***** SUPPLIED DATA

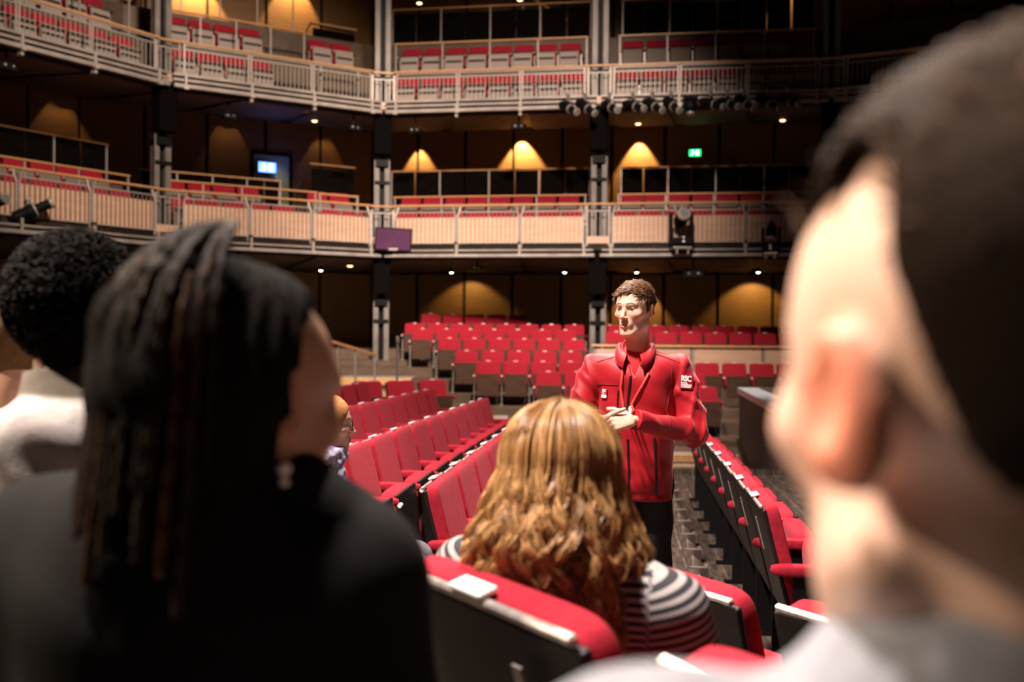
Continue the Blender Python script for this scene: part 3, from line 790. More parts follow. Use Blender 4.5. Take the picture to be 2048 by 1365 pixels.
# small cameras and speakers under the upper balcony edge
for i, u, z, lab, sc in ((2, .34, 6.10, 'small chrome-capped lamp under the upper balcony at the far left', 1.2), (3, .28, 5.98, 'small twin spotlight under the upper balcony right of the left column', 1.0),
                     (4, .155, 6.05, 'small black camera under the upper balcony right of the second column', 1.0), (4, .635, 6.08, 'small black camera under the centre of the upper balcony', 1.1),
                     (3, .855, 6.05, 'small black camera under the upper balcony left of the second column', 1.0), (4, .45, 2.85, 'small black fitting under the centre of the lower balcony', .8), (5, .42, 2.7, 'black projector hung under the lower balcony', 1.6)):
    p, d, n = on_bay(i, u, .25)
    t = empty('ceiling_camera', (p.x, p.y, z), math.atan2(d.y, d.x), lab, 'camera', 'small devices under the balcony edges')
    b = MB(); b.box((0, 0, -.02), (.30 * sc, .2, .12 * sc), bev=.02); b.build('housing', M['black_metal'], t)
    b = MB(); b.cyl((0, 0, .04), (0, 0, .30), .02, n=8); b.build('stem', M['black_metal'], t)
    b = MB(); b.sph((-.06 * sc, -.10, -.01), .028 * sc, 10); b.sph((.07 * sc, -.10, -.01), .022 * sc, 10); b.build('lens', M['worn_steel'], t, smooth=True)

# moving heads standing on the lower balcony edge
def moving_head(pos, yaw, label, pitch, k=1.0):
    t = empty('moving_head_light', pos, yaw, label, 'stage light')
    b = MB(); b.box((0, 0, .16 * k), (.40 * k, .34 * k, .13 * k), bev=.03, seg=2); b.build('base', M['black_metal'], t)
    b = MB(); b.box((0, 0, .04 * k), (.34 * k, .30 * k, .05 * k), bev=.02, seg=2); b.cyl((-.1 * k, -.15, -.08), (-.1 * k, -.15, .04), .025, n=8); b.cyl((.1 * k, -.15, -.08), (.1 * k, -.15, .04), .025, n=8); b.build('clamp', M['worn_steel'], t)
    b = MB()
    for s in (-1, 1):
        b.box((s * .19 * k, 0, .43 * k), (.055 * k, .13 * k, .48 * k), bev=.015, seg=2)
    b.build('yoke', M['black_metal'], t)
    h = MB(); c, s = math.cos(pitch), math.sin(pitch); z0 = .56 * k
    h.cyl((0, -.20 * c * k, z0 + .20 * s * k), (0, .06 * c * k, z0 - .06 * s * k), .125 * k, .125 * k, n=24)
    h.cyl((0, .06 * c * k, z0 - .06 * s * k), (0, .28 * c * k, z0 - .28 * s * k), .125 * k, .06 * k, n=24)
    h.build('head', M['black_metal'], t)
    h = MB(); h.cyl((0, -.19 * c * k, z0 + .19 * s * k), (0, -.23 * c * k, z0 + .23 * s * k), .128 * k, .105 * k, n=24); h.build('lens_ring', M['rail_paint'], t)
    h = MB(); h.cyl((0, -.21 * c * k, z0 + .21 * s * k), (0, -.235 * c * k, z0 + .235 * s * k), .085 * k, n=24); h.build('lens', M['lens'], t)
    h = MB(); h.sph((0, -.18 * k, .22 * k), .028, 10); h.sph((0, -.18 * k, .15 * k), .03, 10); h.build('knob', M['white_gloss'], t, smooth=True)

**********

> _YOUR INSTRUCTIONS_
Copy every line above word for word and exclude the pictures.

> _TASK ANSWER_
Continue the Blender Python script for this scene: part 3, from line 790. More parts follow. Use Blender 4.5. Take the picture to be 2048 by 1365 pixels.
# small cameras and speakers under the upper balcony edge
for i, u, z, lab, sc in ((2, .34, 6.10, 'small chrome-capped lamp under the upper balcony at the far left', 1.2), (3, .28, 5.98, 'small twin spotlight under the upper balcony right of the left column', 1.0),
                     (4, .155, 6.05, 'small black camera under the upper balcony right of the second column', 1.0), (4, .635, 6.08, 'small black camera under the centre of the upper balcony', 1.1),
                     (3, .855, 6.05, 'small black camera under the upper balcony left of the second column', 1.0), (4, .45, 2.85, 'small black fitting under the centre of the lower balcony', .8), (5, .42, 2.7, 'black projector hung under the lower balcony', 1.6)):
    p, d, n = on_bay(i, u, .25)
    t = empty('ceiling_camera', (p.x, p.y, z), math.atan2(d.y, d.x), lab, 'camera', 'small devices under the balcony edges')
    b = MB(); b.box((0, 0, -.02), (.30 * sc, .2, .12 * sc), bev=.02); b.build('housing', M['black_metal'], t)
    b = MB(); b.cyl((0, 0, .04), (0, 0, .30), .02, n=8); b.build('stem', M['black_metal'], t)
    b = MB(); b.sph((-.06 * sc, -.10, -.01), .028 * sc, 10); b.sph((.07 * sc, -.10, -.01), .022 * sc, 10); b.build('lens', M['worn_steel'], t, smooth=True)

# moving heads standing on the lower balcony edge
def moving_head(pos, yaw, label, pitch, k=1.0):
    t = empty('moving_head_light', pos, yaw, label, 'stage light')
    b = MB(); b.box((0, 0, .16 * k), (.40 * k, .34 * k, .13 * k), bev=.03, seg=2); b.build('base', M['black_metal'], t)
    b = MB(); b.box((0, 0, .04 * k), (.34 * k, .30 * k, .05 * k), bev=.02, seg=2); b.cyl((-.1 * k, -.15, -.08), (-.1 * k, -.15, .04), .025, n=8); b.cyl((.1 * k, -.15, -.08), (.1 * k, -.15, .04), .025, n=8); b.build('clamp', M['worn_steel'], t)
    b = MB()
    for s in (-1, 1):
        b.box((s * .19 * k, 0, .43 * k), (.055 * k, .13 * k, .48 * k), bev=.015, seg=2)
    b.build('yoke', M['black_metal'], t)
    h = MB(); c, s = math.cos(pitch), math.sin(pitch); z0 = .56 * k
    h.cyl((0, -.20 * c * k, z0 + .20 * s * k), (0, .06 * c * k, z0 - .06 * s * k), .125 * k, .125 * k, n=24)
    h.cyl((0, .06 * c * k, z0 - .06 * s * k), (0, .28 * c * k, z0 - .28 * s * k), .125 * k, .06 * k, n=24)
    h.build('head', M['black_metal'], t)
    h = MB(); h.cyl((0, -.19 * c * k, z0 + .19 * s * k), (0, -.23 * c * k, z0 + .23 * s * k), .128 * k, .105 * k, n=24); h.build('lens_ring', M['rail_paint'], t)
    h = MB(); h.cyl((0, -.21 * c * k, z0 + .21 * s * k), (0, -.235 * c * k, z0 + .235 * s * k), .085 * k, n=24); h.build('lens', M['lens'], t)
    h = MB(); h.sph((0, -.18 * k, .22 * k), .028, 10); h.sph((0, -.18 * k, .15 * k), .03, 10); h.build('knob', M['white_gloss'], t, smooth=True)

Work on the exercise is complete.